__EXERCISE AIM__
Find the lines that include the string "picture" and report how many there are. Give no other text.

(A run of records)
--- begin ---
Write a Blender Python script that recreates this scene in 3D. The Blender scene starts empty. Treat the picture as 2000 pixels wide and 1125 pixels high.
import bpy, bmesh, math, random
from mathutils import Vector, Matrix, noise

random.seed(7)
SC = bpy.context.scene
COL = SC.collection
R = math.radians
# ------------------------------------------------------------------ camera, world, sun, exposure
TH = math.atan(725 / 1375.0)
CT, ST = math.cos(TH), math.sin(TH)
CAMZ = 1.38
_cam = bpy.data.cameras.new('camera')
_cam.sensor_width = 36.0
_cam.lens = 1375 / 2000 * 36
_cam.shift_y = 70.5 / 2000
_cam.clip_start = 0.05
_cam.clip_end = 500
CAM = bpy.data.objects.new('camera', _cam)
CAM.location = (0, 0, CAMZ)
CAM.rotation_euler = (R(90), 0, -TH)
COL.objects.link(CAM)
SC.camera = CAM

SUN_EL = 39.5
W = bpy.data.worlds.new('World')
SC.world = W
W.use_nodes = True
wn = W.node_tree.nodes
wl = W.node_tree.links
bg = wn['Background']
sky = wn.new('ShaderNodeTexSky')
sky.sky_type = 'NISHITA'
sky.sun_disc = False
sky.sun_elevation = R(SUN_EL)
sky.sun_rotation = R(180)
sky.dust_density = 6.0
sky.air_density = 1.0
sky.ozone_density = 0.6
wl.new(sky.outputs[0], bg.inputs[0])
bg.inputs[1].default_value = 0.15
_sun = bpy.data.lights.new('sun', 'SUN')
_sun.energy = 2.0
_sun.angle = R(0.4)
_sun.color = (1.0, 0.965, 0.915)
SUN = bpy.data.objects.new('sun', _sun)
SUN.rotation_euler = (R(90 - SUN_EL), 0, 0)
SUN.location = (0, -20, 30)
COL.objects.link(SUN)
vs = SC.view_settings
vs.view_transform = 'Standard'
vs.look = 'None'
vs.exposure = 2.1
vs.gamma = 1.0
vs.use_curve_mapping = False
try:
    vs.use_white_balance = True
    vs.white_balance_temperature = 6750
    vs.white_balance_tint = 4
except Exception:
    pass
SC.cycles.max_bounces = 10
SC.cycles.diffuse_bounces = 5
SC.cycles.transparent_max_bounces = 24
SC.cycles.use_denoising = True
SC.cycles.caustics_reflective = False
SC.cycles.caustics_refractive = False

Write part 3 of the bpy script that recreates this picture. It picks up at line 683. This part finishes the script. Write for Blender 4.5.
--- end ---
__ANSWER TO THIS PROBLEM__
2